What is asked: Among the lines below, count those with "scene". Give only the number.

Given data:
- - - -

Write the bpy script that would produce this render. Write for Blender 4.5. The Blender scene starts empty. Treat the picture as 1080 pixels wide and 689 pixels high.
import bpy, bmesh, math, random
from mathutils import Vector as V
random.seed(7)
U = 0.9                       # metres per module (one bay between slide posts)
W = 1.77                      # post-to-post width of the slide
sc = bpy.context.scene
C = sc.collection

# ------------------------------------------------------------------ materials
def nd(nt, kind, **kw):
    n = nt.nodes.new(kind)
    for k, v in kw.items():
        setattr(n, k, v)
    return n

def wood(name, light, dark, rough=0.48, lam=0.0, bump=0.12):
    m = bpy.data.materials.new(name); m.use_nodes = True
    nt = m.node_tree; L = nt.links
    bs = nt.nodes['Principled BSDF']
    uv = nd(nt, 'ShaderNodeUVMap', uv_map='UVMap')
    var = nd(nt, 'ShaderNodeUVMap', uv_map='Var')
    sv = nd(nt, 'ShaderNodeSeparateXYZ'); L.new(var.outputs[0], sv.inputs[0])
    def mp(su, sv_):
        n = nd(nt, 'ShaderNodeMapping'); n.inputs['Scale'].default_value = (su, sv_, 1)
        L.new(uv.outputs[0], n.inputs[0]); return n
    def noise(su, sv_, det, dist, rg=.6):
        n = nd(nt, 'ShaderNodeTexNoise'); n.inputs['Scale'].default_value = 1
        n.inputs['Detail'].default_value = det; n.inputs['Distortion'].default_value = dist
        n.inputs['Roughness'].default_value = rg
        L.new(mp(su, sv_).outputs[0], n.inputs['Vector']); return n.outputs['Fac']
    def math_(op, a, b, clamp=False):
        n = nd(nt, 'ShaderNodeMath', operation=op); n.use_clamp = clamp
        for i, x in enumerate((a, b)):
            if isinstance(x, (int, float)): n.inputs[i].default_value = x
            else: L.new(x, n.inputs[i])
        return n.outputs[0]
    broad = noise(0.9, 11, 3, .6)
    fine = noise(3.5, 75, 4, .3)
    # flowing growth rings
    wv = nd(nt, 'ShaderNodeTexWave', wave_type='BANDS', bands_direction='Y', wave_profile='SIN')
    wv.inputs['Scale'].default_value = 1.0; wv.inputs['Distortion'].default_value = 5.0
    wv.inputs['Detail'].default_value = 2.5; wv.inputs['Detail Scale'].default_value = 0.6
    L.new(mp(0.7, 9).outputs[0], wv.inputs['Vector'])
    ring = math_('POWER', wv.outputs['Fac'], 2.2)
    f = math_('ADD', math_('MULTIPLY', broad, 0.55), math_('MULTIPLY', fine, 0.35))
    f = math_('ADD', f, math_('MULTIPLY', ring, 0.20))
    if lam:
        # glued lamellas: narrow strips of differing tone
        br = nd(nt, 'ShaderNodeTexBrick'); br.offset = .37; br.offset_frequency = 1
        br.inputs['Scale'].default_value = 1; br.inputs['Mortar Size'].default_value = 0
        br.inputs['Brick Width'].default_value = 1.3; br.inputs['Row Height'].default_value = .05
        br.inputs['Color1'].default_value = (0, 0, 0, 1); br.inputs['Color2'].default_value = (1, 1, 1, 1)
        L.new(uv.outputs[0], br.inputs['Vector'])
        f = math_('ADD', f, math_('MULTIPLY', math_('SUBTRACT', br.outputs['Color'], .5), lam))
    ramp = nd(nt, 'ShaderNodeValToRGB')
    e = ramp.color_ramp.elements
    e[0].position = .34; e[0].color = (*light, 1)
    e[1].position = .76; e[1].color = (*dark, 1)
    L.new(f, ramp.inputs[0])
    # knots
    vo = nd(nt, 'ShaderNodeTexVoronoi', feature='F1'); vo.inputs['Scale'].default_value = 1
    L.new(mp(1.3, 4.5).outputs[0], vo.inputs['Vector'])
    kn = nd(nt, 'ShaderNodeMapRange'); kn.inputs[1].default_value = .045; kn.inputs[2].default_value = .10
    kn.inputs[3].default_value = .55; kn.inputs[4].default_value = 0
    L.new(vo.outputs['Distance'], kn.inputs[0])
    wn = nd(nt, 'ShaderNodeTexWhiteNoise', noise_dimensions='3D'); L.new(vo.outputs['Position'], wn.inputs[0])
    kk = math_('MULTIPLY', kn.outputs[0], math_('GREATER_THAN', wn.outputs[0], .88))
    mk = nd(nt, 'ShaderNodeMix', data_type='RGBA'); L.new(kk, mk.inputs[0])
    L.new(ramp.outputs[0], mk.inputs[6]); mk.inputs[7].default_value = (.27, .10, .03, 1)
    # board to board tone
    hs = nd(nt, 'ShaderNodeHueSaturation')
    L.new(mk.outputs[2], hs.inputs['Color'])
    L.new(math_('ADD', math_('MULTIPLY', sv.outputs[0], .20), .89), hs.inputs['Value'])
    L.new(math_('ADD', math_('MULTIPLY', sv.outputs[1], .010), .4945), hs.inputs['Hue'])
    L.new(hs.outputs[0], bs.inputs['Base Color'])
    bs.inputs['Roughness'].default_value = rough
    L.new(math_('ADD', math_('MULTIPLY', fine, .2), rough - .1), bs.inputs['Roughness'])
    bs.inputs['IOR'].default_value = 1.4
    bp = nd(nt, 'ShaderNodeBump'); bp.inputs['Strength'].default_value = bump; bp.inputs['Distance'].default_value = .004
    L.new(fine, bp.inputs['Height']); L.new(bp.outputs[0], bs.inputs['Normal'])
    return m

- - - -

The solution: 2